-------- Data shown
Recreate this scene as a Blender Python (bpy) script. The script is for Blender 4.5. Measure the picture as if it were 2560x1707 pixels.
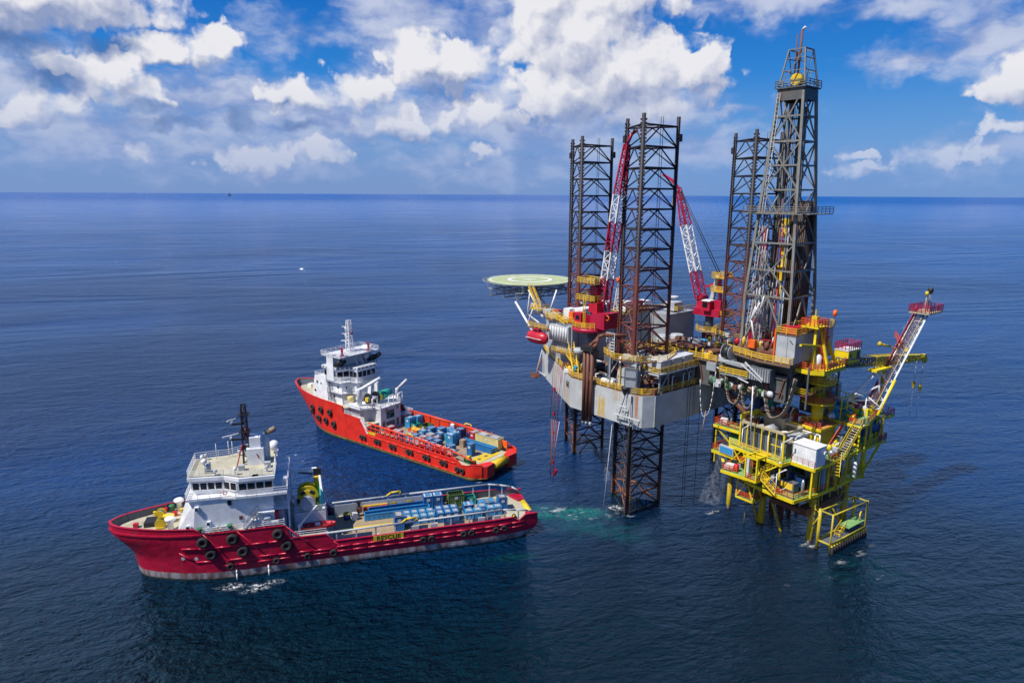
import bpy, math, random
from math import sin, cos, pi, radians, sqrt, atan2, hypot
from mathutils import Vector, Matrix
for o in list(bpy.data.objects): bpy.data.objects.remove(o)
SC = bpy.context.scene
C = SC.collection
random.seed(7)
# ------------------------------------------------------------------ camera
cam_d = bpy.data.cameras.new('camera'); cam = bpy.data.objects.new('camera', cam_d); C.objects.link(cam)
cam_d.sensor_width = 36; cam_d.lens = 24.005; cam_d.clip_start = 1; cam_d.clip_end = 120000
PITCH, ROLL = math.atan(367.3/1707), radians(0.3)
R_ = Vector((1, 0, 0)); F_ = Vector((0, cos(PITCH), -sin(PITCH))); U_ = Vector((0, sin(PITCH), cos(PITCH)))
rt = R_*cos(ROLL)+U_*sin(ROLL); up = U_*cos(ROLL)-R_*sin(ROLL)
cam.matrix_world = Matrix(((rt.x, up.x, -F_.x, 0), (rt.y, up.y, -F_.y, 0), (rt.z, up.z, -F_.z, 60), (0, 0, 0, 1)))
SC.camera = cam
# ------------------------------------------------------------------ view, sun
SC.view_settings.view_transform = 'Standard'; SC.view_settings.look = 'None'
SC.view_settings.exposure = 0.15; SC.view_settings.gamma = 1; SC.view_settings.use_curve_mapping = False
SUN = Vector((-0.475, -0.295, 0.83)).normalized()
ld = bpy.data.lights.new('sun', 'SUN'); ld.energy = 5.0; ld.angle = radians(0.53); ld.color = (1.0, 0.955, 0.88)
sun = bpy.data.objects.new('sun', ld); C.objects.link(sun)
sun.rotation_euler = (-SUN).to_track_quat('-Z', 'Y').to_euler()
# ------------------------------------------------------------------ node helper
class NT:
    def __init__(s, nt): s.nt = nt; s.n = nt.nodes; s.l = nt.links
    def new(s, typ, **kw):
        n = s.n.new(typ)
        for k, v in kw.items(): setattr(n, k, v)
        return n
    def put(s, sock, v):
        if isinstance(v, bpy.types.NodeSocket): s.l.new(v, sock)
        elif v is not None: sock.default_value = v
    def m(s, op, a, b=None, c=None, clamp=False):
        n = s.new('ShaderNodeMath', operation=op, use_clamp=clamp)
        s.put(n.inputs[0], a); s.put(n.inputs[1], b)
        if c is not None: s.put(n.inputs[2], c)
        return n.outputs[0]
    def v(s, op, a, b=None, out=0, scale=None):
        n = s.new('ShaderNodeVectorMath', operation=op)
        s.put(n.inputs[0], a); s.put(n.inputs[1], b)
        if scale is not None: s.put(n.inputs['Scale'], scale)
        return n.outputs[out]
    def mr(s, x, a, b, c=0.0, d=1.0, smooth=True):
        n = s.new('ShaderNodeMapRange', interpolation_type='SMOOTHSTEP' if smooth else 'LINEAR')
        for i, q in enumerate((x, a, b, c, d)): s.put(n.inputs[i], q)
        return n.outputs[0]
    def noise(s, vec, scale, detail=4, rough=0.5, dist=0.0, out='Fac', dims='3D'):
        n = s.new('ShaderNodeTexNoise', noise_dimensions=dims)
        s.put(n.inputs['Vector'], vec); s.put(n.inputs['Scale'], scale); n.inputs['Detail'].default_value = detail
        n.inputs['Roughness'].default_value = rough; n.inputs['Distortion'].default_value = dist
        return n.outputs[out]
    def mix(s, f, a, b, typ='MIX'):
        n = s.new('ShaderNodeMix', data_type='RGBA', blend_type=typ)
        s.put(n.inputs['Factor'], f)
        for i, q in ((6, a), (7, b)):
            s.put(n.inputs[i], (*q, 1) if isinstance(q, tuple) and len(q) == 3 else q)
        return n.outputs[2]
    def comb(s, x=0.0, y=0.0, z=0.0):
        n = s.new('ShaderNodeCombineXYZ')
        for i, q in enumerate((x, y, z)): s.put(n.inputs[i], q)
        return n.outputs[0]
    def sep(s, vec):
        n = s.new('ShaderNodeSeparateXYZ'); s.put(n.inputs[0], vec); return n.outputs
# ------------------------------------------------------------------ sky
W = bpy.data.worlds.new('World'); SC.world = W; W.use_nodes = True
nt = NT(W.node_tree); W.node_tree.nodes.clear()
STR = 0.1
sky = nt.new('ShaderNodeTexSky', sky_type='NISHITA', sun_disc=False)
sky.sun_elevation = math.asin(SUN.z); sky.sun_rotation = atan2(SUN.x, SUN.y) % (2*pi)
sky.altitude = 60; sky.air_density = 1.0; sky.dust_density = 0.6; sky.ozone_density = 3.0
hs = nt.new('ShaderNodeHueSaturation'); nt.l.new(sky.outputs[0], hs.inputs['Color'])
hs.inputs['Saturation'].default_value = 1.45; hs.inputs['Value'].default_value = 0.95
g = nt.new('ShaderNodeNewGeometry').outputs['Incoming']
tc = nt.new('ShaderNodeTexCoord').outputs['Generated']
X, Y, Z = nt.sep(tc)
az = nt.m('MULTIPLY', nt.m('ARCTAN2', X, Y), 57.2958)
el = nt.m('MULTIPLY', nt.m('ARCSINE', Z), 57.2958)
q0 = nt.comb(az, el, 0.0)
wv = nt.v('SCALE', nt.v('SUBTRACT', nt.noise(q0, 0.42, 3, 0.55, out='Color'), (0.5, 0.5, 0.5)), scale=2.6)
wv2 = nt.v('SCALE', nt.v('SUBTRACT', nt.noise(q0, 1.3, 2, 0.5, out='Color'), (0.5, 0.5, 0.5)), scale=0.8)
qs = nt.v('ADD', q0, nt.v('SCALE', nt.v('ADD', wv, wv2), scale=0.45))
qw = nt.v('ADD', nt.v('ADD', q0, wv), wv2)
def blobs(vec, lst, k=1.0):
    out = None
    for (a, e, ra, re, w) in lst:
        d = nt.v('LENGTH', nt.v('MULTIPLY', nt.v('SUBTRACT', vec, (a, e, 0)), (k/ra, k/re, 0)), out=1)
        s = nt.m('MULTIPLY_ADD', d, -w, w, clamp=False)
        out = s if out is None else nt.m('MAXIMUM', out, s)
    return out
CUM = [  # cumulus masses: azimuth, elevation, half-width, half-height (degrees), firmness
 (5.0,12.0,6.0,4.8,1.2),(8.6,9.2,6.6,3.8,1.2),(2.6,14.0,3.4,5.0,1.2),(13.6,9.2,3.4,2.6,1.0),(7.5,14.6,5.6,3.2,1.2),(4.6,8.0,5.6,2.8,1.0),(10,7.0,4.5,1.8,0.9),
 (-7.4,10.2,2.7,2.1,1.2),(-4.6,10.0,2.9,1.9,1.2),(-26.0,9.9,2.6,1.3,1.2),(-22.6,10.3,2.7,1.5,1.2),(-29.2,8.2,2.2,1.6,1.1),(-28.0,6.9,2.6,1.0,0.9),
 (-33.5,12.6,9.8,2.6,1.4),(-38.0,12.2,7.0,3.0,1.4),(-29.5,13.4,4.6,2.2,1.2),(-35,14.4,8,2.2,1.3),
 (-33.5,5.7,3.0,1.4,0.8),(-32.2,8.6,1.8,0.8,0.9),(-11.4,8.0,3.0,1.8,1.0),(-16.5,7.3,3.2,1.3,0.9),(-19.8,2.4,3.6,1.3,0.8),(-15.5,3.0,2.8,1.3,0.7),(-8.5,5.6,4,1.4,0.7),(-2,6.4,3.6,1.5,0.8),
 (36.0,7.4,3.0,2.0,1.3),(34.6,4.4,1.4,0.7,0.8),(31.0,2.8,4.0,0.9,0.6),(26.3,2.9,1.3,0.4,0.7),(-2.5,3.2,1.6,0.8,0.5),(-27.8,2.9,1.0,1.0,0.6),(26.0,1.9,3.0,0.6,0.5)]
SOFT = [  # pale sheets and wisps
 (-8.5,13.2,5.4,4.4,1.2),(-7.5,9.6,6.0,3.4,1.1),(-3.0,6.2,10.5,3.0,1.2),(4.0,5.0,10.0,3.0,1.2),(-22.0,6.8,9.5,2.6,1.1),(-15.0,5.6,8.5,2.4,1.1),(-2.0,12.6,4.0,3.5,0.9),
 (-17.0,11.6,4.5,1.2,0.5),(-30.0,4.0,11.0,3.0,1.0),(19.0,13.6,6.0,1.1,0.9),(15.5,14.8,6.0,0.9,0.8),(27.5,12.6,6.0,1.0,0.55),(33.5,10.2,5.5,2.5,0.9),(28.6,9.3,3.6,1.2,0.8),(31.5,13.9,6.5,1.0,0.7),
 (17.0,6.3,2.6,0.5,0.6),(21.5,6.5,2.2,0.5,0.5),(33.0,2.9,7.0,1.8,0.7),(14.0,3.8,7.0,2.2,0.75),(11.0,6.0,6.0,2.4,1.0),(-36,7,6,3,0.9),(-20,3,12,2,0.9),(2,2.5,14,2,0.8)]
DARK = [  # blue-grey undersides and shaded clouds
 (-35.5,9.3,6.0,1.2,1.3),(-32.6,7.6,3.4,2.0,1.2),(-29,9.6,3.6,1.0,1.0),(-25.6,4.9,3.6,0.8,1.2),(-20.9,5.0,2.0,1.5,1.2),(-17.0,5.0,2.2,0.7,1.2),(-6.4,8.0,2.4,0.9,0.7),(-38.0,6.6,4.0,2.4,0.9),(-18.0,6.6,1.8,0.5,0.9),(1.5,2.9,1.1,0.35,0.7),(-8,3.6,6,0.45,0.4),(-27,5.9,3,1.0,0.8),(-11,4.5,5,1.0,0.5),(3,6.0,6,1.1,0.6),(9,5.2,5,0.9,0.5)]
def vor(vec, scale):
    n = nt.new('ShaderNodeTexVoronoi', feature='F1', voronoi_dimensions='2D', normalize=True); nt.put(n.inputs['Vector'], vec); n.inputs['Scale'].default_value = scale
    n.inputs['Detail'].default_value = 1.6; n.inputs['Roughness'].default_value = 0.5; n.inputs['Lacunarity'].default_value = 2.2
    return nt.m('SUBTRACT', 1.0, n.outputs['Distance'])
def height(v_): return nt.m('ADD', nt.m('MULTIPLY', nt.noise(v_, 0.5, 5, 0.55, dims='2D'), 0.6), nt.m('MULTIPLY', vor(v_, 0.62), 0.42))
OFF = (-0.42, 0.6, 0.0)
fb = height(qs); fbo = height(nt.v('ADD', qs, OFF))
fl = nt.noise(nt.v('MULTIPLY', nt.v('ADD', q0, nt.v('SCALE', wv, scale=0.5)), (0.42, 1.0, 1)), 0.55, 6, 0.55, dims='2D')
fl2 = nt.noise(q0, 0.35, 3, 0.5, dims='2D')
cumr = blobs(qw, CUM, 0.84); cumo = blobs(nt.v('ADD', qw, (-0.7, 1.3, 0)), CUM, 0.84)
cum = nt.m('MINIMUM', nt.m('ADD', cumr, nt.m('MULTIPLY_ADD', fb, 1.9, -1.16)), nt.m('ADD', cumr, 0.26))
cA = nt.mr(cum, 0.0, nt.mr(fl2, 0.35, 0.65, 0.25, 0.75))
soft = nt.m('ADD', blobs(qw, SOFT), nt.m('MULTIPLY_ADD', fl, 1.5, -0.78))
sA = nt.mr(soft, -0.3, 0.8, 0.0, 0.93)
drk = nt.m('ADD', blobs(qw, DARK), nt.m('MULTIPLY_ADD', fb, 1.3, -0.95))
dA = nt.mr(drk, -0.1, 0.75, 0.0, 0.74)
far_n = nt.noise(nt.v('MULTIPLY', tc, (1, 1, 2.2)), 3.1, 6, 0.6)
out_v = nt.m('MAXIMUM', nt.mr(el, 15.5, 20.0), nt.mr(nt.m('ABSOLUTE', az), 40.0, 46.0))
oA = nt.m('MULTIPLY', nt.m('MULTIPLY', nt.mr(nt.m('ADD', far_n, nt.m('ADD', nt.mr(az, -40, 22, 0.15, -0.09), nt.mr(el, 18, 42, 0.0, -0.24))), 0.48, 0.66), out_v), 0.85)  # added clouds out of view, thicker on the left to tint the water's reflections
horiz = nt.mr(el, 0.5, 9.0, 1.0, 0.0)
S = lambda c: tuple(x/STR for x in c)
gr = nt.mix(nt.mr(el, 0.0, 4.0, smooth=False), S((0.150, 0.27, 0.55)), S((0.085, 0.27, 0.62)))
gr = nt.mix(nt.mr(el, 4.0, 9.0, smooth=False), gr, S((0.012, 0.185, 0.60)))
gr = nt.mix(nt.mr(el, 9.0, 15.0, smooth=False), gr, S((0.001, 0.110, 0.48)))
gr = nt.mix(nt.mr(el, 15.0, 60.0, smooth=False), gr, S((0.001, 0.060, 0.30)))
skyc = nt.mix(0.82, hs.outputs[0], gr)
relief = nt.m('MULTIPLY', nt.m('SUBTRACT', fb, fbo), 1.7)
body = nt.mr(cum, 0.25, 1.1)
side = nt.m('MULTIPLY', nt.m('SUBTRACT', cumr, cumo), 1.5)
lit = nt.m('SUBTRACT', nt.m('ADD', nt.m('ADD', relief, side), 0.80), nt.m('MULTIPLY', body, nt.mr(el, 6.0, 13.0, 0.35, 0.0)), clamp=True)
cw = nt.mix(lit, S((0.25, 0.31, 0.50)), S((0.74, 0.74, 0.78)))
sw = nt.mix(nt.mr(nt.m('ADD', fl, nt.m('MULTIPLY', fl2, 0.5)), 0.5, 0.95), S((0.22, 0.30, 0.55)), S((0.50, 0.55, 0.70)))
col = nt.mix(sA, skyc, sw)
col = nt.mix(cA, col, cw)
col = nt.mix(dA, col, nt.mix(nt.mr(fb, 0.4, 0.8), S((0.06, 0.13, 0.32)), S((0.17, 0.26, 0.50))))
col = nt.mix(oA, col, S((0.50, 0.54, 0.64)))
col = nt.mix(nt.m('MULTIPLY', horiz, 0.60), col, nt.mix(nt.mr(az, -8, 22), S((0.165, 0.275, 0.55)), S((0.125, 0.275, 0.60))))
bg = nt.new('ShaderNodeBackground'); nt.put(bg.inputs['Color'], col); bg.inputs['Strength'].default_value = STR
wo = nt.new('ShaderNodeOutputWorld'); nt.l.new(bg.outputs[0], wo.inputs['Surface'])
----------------
Give the number of lines where the string "scene" occurs, without any further text.

(Final result): 2